Movies about movies rarely succeed, just as theatre about theatre usually falls flat. Industry insiders love them, and so they keep getting performed and filmed, but the general public doesn’t embrace them as a rule. Noises Off, which is my personal choice for the funniest movie of all time, a movie about a play about putting on a play, doesn’t even make it in Christopher Reeve’s top 10 movies – it’s number 16 on his list. Superman did much better box office, and that was not a work – or performance – of genius.

In the same way, books that are commentaries on books, like Tristram Shandy, or self-constituting works like e. e. cummings’ poetry,or ironical treatments of the very thing they are attempting, like Spinal Tap, also seem rarely to escape cult status.

So my second thought, when I was struck with the apparently brilliant idea of creating a new speech about a speech coach giving a speech, was that it would never work. After the first burst of enthusiasm I usually have over a new idea, I recalled Noises Off and figured that the speech-about-a-speech wouldn’t fly.

When I coach speakers, and especially professional speakers, about creating great experiences for audiences, self-referential stories often come up. Speakers remember a time when they were giving a speech and something amazing-funny-moving happened. Of course; it’s their business and their passion. And so they want to talk about that moment in the speech.

But those anecdotes are rarely the best ones to relate in a speech. Audiences don’t particularly need to hear that theirs isn’t your first rodeo, and that something really amazing happened at some other speech – not the current one. It’s not that audiences are petty, really. It’s just that you don’t want to take them out of the current moment, the present magic, and remind them that you’ve done this many times before.

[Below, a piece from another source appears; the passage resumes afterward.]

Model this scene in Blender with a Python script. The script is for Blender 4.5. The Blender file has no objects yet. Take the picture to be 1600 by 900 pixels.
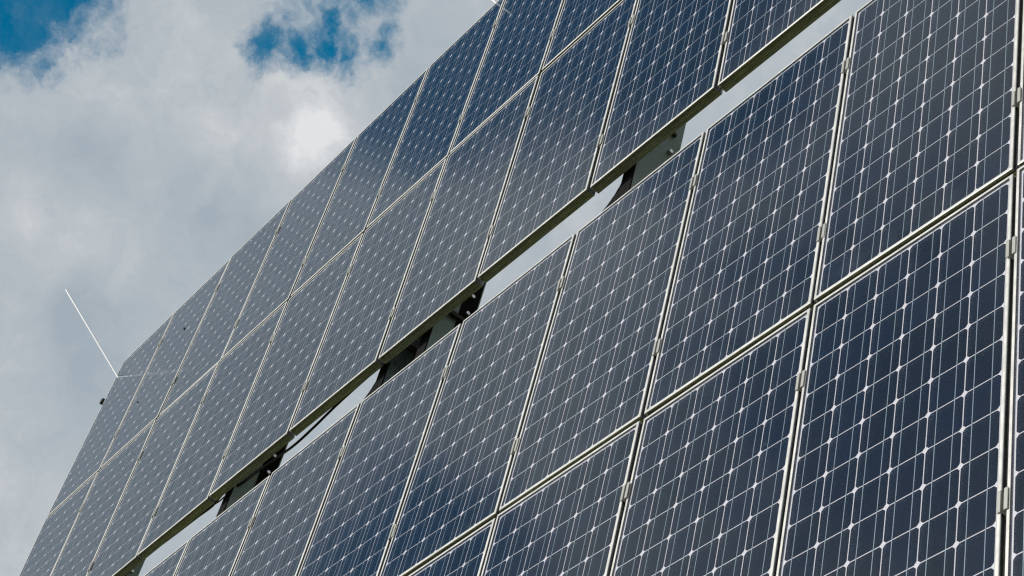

The relationship between a speaker and her audience is something fundamental, something primal, and you don’t want to do anything to detract from the moment, the message, your voice, and the audience. When you make a connection with an audience, or an individual in an audience – because an audience is simply a collection of individuals – it’s more powerful if you don’t say, “naturally, I’ve had many such connections before.” We’re grown ups, we know it, but don’t remind us in the moment.

It’s a tendency I have to watch in my own speeches – the habit of saying, “As I often tell audiences like this one….” Don’t do it, Nick!

But still, I can’t quite let go of the idea that a speech about speaking by a speech coach commenting on what’s happening as it’s happening could be fun. And the running commentary I would give about the process could be an entertaining way to teach a few insights about public speaking.

I sometimes get the reaction when I give a speech that, “of course you can give a decent speech; you’re a speech coach.” But being able to teach the process and doing it are two completely different things. They’re not necessarily connected. I’d liked to be judged just as a speaker, but of course that’s not going to happen. If you get into the ring, you have to be ready to take your punches. Audiences are naturally going to judge a speech coach differently than someone who talks about something else.

So what do you think? Should a speech coach attempt a speech that is a commentary on speaking as I’m giving it? And what would that look like?